→ **Provided material**
------

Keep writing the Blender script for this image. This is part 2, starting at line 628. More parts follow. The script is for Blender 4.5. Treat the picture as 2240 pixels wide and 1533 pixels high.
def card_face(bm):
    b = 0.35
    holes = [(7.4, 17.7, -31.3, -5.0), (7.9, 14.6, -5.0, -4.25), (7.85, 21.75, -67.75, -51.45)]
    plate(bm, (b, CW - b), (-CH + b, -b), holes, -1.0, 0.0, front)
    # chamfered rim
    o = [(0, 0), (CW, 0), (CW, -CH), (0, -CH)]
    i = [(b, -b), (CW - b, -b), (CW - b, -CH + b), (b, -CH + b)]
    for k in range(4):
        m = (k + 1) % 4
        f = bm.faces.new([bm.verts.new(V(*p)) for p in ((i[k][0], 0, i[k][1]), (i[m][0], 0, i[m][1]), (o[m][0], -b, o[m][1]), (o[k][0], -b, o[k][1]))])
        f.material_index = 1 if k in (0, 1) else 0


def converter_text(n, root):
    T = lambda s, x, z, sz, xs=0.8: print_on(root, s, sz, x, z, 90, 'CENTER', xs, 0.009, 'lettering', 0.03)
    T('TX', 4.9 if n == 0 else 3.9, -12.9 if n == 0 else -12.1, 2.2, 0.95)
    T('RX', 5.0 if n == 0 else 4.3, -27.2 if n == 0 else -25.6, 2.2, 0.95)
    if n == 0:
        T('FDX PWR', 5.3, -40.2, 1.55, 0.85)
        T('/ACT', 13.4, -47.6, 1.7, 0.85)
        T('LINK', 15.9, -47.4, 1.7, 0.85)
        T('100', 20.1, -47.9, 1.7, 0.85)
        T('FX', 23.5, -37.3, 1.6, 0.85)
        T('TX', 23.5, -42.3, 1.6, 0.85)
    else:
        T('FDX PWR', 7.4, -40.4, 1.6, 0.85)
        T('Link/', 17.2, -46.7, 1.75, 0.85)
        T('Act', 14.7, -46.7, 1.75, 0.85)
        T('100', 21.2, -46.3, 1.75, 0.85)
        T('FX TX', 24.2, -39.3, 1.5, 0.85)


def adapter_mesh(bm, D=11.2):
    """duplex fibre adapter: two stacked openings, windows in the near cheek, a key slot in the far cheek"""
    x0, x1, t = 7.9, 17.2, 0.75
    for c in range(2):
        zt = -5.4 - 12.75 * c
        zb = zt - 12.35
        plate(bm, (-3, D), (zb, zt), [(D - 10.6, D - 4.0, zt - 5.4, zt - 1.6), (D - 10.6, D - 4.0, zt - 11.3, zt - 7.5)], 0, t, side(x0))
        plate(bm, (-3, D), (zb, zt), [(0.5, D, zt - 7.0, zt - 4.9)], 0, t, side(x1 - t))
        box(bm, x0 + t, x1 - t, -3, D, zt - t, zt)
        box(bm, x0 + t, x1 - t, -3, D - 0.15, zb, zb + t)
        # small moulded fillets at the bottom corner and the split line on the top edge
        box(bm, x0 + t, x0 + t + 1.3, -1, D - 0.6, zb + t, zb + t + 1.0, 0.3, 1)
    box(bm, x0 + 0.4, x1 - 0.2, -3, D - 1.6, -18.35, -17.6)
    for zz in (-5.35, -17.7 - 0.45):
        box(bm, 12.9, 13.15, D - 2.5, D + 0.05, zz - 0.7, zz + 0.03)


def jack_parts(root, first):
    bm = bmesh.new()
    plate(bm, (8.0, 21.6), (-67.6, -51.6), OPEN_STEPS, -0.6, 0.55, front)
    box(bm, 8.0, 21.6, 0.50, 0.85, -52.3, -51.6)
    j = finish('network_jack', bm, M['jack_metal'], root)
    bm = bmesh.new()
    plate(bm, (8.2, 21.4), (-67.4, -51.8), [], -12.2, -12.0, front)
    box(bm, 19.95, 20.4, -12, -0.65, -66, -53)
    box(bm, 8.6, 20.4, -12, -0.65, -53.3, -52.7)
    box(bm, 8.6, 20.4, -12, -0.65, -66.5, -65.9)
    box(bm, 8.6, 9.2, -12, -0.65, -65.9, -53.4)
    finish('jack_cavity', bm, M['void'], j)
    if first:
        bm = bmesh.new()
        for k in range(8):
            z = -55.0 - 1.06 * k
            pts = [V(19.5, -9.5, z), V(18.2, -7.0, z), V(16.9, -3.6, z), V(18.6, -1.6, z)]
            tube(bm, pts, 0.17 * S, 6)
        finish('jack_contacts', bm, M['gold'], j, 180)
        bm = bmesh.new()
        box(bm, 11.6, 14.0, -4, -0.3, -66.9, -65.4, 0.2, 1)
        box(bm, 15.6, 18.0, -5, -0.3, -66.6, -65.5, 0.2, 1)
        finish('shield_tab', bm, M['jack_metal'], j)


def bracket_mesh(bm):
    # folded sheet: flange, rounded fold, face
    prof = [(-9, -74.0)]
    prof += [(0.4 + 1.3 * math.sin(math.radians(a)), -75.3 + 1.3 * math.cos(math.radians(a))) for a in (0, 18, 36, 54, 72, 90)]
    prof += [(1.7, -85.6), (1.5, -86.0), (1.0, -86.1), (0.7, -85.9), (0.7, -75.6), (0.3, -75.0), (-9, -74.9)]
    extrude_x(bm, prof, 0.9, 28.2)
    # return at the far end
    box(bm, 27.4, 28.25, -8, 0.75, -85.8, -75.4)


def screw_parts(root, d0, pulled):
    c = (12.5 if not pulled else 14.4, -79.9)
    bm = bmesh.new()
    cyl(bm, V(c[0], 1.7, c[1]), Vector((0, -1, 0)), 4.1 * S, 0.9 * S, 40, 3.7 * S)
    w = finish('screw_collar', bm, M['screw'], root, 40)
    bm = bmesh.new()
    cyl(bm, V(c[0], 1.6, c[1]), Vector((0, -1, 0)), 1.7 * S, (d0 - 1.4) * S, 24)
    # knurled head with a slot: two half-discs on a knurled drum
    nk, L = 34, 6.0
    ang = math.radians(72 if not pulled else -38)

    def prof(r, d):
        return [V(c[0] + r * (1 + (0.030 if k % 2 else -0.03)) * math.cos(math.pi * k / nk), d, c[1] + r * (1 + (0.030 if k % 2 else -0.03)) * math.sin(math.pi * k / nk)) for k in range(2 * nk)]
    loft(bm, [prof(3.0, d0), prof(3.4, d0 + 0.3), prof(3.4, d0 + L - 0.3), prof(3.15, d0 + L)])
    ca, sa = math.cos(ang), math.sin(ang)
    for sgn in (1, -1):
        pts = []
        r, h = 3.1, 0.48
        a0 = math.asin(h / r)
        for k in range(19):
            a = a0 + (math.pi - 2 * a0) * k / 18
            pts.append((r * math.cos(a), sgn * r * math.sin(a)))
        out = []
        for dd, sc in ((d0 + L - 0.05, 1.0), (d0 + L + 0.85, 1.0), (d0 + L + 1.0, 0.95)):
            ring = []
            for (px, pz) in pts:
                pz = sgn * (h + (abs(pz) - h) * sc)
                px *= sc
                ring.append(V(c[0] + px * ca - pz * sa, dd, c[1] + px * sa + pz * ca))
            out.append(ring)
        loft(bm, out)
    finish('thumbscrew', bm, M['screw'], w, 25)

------

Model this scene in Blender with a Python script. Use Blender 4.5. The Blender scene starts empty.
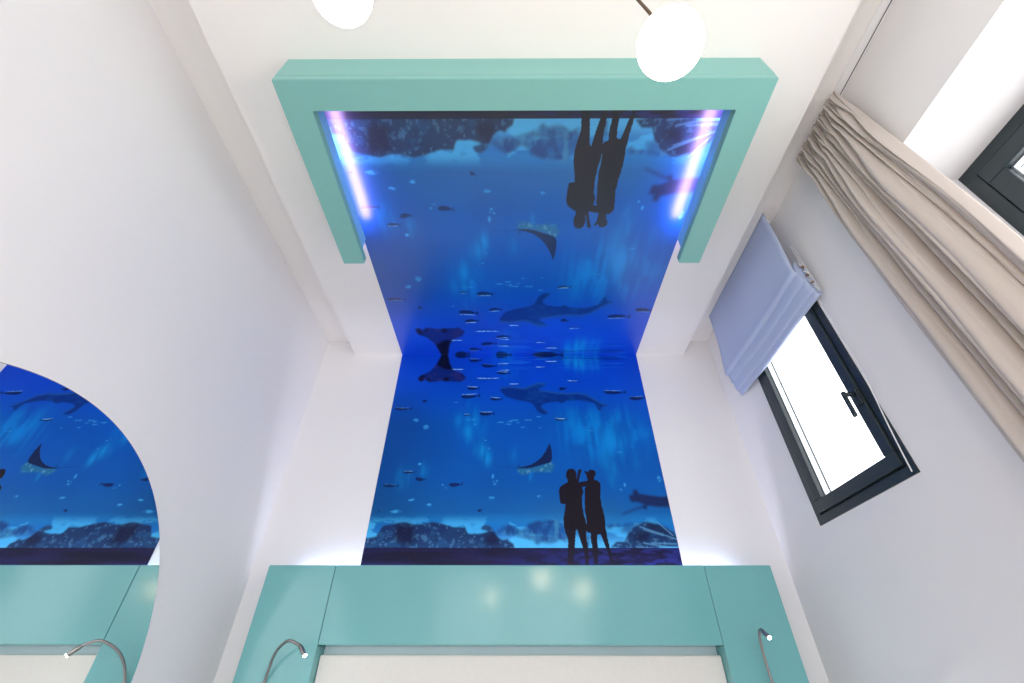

------

→ **Directions**
From the records above, extract exactly and only the lines that begin at the line with "box(bm, 8.6, 20.4, -12, -0.65, -66.5, -65.9)" and stop after the line with "finish('shield_tab', bm, M['jack_metal'], j)".

→ **Answer**
    box(bm, 8.6, 20.4, -12, -0.65, -66.5, -65.9)
    box(bm, 8.6, 9.2, -12, -0.65, -65.9, -53.4)
    finish('jack_cavity', bm, M['void'], j)
    if first:
        bm = bmesh.new()
        for k in range(8):
            z = -55.0 - 1.06 * k
            pts = [V(19.5, -9.5, z), V(18.2, -7.0, z), V(16.9, -3.6, z), V(18.6, -1.6, z)]
            tube(bm, pts, 0.17 * S, 6)
        finish('jack_contacts', bm, M['gold'], j, 180)
        bm = bmesh.new()
        box(bm, 11.6, 14.0, -4, -0.3, -66.9, -65.4, 0.2, 1)
        box(bm, 15.6, 18.0, -5, -0.3, -66.6, -65.5, 0.2, 1)
        finish('shield_tab', bm, M['jack_metal'], j)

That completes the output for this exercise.